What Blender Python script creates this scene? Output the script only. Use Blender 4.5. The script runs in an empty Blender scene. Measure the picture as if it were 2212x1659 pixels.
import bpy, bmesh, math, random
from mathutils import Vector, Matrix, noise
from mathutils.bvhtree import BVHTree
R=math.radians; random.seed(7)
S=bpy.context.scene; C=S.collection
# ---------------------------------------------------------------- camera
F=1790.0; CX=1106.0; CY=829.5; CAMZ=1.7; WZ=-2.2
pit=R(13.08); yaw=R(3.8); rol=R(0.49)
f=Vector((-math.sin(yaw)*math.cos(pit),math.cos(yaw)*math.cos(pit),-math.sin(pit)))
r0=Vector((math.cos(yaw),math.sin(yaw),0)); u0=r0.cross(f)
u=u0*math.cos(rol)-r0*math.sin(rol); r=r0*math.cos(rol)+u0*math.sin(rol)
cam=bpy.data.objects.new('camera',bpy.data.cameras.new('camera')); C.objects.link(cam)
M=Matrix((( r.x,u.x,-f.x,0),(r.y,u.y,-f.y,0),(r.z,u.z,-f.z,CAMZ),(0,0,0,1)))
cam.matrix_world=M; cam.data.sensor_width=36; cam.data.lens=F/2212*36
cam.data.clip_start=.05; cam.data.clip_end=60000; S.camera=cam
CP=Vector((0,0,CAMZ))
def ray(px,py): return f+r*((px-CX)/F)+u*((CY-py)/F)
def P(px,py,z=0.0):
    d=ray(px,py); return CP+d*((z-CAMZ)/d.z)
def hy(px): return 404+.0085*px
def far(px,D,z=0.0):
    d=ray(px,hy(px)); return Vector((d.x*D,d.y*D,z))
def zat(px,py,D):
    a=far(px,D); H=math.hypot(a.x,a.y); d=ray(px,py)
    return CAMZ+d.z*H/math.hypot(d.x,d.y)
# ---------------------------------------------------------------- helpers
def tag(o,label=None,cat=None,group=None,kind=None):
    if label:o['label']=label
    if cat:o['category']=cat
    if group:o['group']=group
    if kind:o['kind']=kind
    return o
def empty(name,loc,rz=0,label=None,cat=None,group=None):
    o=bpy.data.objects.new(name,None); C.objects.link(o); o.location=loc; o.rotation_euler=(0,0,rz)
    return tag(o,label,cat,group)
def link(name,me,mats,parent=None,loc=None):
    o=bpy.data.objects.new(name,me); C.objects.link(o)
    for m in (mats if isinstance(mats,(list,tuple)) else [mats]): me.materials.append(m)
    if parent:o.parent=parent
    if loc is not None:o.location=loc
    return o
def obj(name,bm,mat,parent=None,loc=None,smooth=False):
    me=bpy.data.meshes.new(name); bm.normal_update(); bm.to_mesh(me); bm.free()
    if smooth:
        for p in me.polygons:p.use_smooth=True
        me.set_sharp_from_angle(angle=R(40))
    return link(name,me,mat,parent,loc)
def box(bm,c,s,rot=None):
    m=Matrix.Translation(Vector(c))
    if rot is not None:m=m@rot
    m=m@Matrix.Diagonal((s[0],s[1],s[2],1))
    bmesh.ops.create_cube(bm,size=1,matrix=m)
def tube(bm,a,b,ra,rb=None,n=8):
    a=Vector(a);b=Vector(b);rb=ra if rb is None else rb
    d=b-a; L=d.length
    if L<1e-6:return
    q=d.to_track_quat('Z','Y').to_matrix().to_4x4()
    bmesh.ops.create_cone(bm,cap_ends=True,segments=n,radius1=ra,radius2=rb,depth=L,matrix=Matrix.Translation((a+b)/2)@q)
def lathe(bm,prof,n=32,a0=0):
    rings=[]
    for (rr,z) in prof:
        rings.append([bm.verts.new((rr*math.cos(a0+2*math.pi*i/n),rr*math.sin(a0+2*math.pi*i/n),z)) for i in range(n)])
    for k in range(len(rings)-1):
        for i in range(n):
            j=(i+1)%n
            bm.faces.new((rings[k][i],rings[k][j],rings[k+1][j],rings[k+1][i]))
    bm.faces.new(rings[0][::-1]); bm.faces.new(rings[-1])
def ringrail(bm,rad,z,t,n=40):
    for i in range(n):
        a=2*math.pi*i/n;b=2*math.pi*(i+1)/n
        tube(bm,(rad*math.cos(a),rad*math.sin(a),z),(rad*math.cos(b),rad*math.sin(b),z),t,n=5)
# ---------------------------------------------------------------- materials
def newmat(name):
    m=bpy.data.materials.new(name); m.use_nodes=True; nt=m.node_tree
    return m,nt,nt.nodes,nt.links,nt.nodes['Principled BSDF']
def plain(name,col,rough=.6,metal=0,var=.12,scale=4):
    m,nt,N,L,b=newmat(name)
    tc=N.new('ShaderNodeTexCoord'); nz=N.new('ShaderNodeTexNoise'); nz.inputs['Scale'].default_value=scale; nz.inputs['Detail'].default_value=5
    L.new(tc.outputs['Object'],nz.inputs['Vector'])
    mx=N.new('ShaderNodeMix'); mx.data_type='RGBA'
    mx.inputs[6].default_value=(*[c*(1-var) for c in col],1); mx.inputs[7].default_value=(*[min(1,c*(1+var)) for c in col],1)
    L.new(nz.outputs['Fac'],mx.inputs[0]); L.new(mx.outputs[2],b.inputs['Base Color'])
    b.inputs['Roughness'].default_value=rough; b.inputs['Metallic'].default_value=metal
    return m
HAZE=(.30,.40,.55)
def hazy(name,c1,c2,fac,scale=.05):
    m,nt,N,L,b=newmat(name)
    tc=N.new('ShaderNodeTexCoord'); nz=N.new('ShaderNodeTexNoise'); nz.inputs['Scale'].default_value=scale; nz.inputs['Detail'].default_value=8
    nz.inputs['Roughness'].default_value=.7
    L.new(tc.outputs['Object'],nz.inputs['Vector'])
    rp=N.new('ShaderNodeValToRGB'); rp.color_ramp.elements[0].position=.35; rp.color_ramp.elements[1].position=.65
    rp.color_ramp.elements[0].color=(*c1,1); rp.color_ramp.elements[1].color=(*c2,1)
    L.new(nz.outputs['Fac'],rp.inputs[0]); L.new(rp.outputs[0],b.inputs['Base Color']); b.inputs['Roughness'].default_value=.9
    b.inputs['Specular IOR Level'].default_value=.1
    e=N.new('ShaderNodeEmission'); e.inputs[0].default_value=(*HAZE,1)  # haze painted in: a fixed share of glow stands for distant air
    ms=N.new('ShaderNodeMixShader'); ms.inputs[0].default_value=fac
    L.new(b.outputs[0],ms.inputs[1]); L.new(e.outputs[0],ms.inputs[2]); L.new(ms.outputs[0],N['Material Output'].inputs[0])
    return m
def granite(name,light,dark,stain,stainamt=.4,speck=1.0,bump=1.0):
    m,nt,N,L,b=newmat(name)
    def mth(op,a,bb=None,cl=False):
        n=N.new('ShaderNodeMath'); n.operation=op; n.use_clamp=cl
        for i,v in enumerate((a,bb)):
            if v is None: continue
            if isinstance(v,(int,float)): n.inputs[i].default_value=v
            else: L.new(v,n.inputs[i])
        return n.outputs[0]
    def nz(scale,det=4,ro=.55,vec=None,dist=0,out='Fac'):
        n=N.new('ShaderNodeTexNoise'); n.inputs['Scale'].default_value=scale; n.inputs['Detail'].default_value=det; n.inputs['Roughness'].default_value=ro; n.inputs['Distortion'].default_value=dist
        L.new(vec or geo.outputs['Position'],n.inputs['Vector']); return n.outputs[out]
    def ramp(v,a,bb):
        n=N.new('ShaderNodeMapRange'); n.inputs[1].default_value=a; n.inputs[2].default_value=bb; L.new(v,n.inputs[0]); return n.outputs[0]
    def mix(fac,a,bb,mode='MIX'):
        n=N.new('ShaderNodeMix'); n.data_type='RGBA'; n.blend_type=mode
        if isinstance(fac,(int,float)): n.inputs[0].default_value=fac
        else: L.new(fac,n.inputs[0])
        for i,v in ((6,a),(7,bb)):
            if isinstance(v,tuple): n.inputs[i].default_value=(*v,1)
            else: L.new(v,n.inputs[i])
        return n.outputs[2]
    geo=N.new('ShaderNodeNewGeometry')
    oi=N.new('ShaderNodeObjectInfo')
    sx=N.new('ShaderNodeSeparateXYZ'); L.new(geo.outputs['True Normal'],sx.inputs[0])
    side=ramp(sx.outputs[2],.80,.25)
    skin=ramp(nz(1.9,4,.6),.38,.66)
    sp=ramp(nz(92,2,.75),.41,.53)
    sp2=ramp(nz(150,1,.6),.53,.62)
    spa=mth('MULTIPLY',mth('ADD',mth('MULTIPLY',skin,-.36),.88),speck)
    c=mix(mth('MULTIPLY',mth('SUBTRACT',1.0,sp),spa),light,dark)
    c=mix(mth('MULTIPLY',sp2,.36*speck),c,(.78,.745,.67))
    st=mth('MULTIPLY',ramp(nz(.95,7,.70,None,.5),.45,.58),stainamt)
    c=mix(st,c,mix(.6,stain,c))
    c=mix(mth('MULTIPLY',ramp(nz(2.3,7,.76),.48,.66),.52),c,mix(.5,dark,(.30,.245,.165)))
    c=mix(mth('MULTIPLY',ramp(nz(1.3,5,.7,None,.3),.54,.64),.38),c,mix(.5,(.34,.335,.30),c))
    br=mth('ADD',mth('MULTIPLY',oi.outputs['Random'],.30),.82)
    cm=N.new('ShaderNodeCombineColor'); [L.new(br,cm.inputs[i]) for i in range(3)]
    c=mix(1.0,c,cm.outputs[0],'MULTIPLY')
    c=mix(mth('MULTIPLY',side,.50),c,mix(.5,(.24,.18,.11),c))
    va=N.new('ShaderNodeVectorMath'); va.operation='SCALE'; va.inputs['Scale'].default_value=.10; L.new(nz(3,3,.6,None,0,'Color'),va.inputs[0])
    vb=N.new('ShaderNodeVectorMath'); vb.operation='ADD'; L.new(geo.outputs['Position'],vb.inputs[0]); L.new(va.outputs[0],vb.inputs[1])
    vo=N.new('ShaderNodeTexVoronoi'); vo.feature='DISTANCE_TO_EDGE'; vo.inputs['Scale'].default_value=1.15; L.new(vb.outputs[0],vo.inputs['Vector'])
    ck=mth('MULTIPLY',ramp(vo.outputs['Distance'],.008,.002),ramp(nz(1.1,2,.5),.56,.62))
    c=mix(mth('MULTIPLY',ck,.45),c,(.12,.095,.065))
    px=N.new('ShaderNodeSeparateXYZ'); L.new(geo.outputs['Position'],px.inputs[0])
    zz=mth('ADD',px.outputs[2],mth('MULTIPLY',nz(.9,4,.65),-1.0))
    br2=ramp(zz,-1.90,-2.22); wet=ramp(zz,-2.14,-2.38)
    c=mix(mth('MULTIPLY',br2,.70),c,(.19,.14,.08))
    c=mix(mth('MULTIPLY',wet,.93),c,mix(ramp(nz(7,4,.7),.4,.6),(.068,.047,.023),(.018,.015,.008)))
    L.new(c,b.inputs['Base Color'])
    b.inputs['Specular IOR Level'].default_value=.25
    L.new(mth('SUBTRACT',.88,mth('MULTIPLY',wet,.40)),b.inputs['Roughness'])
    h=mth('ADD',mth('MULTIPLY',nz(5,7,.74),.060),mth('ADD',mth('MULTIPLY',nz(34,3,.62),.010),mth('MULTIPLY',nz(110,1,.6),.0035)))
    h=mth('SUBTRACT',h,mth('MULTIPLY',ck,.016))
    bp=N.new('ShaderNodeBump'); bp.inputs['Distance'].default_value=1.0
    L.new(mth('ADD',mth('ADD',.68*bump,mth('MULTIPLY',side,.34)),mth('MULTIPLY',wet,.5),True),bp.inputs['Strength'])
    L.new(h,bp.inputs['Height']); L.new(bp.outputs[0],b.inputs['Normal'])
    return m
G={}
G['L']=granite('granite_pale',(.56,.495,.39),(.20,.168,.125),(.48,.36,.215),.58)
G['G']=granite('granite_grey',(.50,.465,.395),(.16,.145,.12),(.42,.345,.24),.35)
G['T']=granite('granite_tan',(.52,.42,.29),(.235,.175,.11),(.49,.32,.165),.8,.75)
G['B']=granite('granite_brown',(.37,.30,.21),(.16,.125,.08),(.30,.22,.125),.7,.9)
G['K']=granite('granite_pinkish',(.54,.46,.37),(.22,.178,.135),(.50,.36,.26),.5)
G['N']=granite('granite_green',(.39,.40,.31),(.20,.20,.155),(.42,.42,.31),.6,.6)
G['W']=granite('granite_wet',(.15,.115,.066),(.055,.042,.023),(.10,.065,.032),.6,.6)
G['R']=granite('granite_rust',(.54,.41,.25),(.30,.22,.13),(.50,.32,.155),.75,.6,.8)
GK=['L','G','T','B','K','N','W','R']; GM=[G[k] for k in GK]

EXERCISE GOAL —
Begin with the line containing "nz.inputs['Roughness'].default_value=.7", end with the line containing "ms=N.new('ShaderNodeMixShader'); ms.inputs[0].default_value=fac", and repeat every line in that stretch exactly.

OUTPUT FOR THIS TASK —
    nz.inputs['Roughness'].default_value=.7
    L.new(tc.outputs['Object'],nz.inputs['Vector'])
    rp=N.new('ShaderNodeValToRGB'); rp.color_ramp.elements[0].position=.35; rp.color_ramp.elements[1].position=.65
    rp.color_ramp.elements[0].color=(*c1,1); rp.color_ramp.elements[1].color=(*c2,1)
    L.new(nz.outputs['Fac'],rp.inputs[0]); L.new(rp.outputs[0],b.inputs['Base Color']); b.inputs['Roughness'].default_value=.9
    b.inputs['Specular IOR Level'].default_value=.1
    e=N.new('ShaderNodeEmission'); e.inputs[0].default_value=(*HAZE,1)  # haze painted in: a fixed share of glow stands for distant air
    ms=N.new('ShaderNodeMixShader'); ms.inputs[0].default_value=fac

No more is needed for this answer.